Exercise requirements → Check each line of the listing, and copy it if it contains the word "this".

Listed entries →
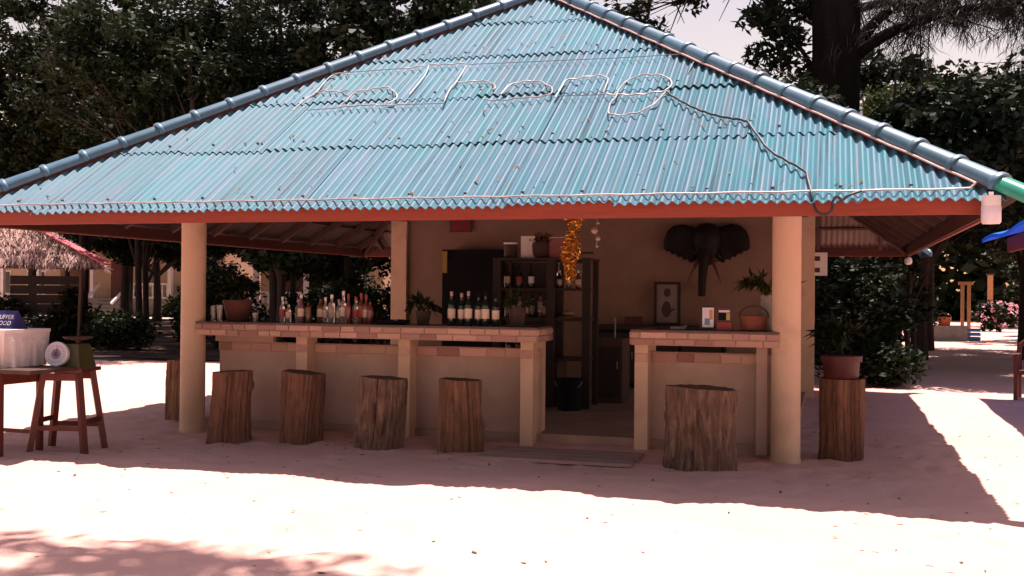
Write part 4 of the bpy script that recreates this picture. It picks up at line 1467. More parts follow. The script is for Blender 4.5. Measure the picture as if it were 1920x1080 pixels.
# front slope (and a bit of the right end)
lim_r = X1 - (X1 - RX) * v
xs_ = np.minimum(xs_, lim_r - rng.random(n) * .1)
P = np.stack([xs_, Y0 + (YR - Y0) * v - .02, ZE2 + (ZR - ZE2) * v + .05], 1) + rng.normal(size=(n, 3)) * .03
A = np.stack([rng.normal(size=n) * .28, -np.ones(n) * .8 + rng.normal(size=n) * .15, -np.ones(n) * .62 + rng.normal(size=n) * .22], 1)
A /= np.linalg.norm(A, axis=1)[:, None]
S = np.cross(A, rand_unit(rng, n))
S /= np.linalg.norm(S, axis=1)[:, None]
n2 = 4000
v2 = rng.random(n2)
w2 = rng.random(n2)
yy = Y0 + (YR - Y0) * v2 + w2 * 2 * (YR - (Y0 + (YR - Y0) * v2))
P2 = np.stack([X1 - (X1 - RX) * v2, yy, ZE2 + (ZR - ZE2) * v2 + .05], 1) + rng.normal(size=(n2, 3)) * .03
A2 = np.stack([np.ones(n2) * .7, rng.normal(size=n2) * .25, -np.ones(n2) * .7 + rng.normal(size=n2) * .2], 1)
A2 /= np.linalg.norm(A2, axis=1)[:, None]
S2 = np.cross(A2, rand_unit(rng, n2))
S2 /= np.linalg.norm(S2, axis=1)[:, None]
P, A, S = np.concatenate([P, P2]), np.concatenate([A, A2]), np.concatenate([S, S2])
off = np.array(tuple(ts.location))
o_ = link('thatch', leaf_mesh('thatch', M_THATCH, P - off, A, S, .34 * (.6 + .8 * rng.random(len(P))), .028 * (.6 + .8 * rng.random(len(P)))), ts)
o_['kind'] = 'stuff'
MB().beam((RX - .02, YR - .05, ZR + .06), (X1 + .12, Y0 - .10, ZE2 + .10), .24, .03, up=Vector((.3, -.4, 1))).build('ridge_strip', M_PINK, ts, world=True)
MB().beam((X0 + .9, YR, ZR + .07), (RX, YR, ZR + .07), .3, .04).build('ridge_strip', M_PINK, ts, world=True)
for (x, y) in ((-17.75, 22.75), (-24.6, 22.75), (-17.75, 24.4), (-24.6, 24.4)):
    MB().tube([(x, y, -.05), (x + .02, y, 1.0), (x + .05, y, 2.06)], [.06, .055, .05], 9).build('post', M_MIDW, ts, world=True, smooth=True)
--
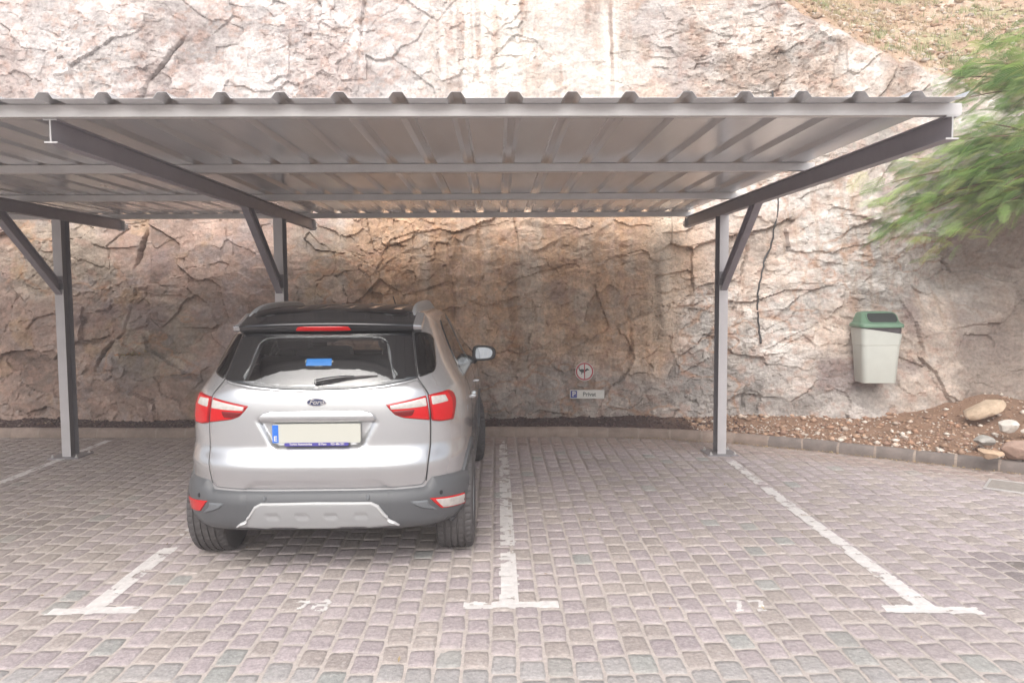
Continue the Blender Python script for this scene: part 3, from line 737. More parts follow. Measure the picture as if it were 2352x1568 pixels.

Finished exercise →
Write part 4 of the bpy script that recreates this picture. It picks up at line 1467. More parts follow. The script is for Blender 4.5. Measure the picture as if it were 1920x1080 pixels.
Continue the Blender Python script for this scene: part 3, from line 737. More parts follow. Measure the picture as if it were 2352x1568 pixels.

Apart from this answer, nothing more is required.